Hello, friends. Welcome to Wut., a blog about sentences. Like you, I experience loads of sentences and sentence-like word-globs good, bad, and berserk every day: from my toddler, the group chat, spam texts (too many of them lately invite me over for either pinot noir or night swimming*), coworkers, competitive parents at daycare drop-off, Cigna customer service, AI-generated PR emails, world leaders, alpha male influencers, books, magazines, writers I edit, people on the streets and subways of New York City, aunts.

A few are memorable, for their beauty, economy, weirdness, wrongness, insanity. My favorite sentence of 2022 was nine words turned into five sentences. While I was pushing my daughter up Broadway in a stroller at 7:30 one Sunday morning last summer, an older gentleman passing by looked at my gym shorts and said:

Put some pants. On those. God. Damn. Chicken legs.

He was right. I’ve skipped leg day most days of my life. And of the trillions of possible ways he could have communicated that in nine words, he found the most perfect string. A memorable sentence is like a pool of water in a moon crater you can swim in for a while before floating back to Earth. A memorable sentence pulls you out of the sludge of whatever you were in the middle of and slaps you awake to the immeasurable gift of being alive.

Sometimes the city shares sentences you don’t know what do to with.

So that’s what I’m going to try here, to share with you the sentences that make me go, Wut. Each week, I’ll collect them as I read, hear, or overhear them. To be clear, I’m making no judgment on their rightness or wisdom, nor am I advising that you recite them in polite company — I’m only documenting that they have a charge. On Friday mornings, I’ll scramble 10 or so into a kind of crowdsourced poem. Beyond saying a few words about one of them if the spirit moves me, I’ll leave them be on their own. (I’ll list the source for each at the bottom.)

This is part trying to make a wee bit of sense of the billion bits of information flittering by us each week, and mostly about sharing a little joy before the weekend. Thanks, and enjoy!

—Zak

Sept. 29, 2023: Baginas of Dissatisfaction

What is the only thing about buildings?
What if we understood that boys are born into a destiny, not a pathology?
What’s better than tears to make a girl ready to hear she can be beautiful?

Have I told you about my dopamine stacking day? Yeah, I only drink coffee on Mondays. I only eat pizza on Mondays. I do my long runs on Mondays. I don’t get the Sunday scaries any more, because now I get psyched about Mondays.

For black people, being around white people is sometimes like taking care of babies you don’t like, babies who throw up on you again and again and again, but whom you cannot punish, because they’re babies.
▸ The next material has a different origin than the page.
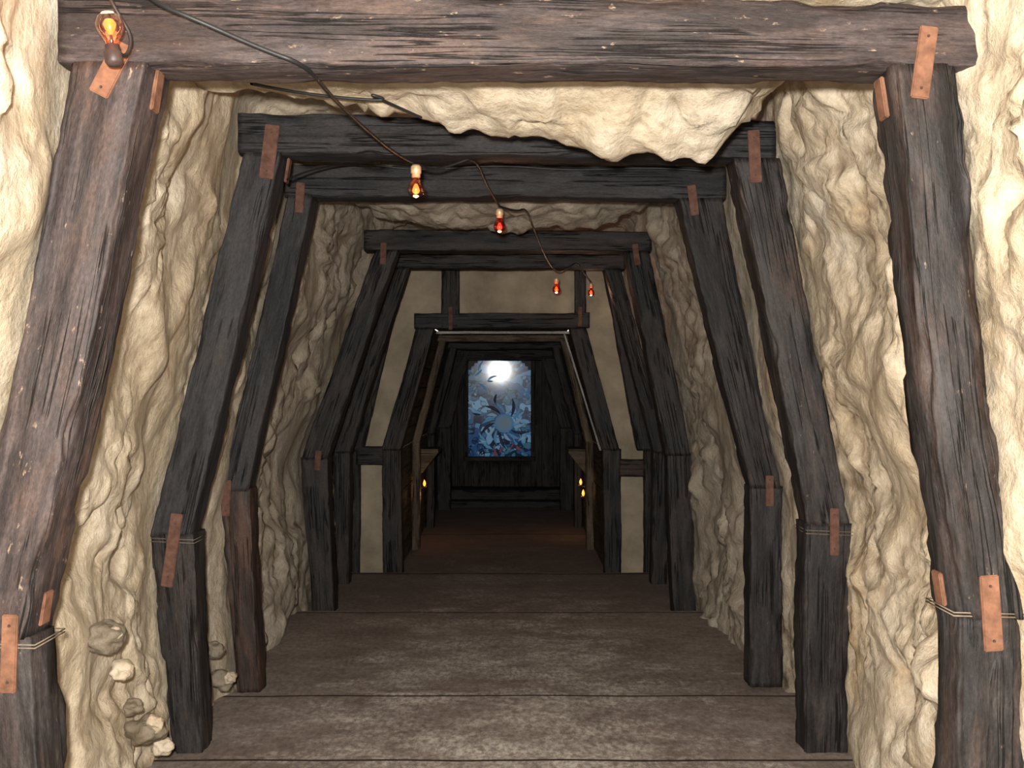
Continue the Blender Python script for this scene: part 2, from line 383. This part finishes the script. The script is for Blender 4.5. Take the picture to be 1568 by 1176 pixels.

Don’t let the bagina drive the bus.
That’s YOUR problem, Stan. I can’t worry about THAT. I’m gonna die.

Technology imperiously commandeers our most important terminology. It redefines “freedom,” “truth,” “intelligence,” “fact,” “wisdom,” “memory,” “history”—all the words we live by. And it does not pause to tell us and we no not pause to ask.

The city is squirting ice cream trucks out of its tits tonight.
Am I to entertain your ballad of dissatisfaction, or is there actually something going on?
Bitch, you don’t tell me dick!

Sources

My toddler; Caitlin Flanagan, “In Praise of Heroic Masculinity,” The Atlantic; Don Draper, Mad Men, Season 2; a buff redheaded 30-something man inside the framing store; Hilton Als, White Girls; my toddler; a middle-aged woman in Central Park; Neil Postman, Technopoly; an unnamed person I live with; Lane Pryce, Mad Men, Season 3; a middle-aged man on the phone waiting outside Mama’s Too pizza.

* One of several pinot solicitations from my spam texts.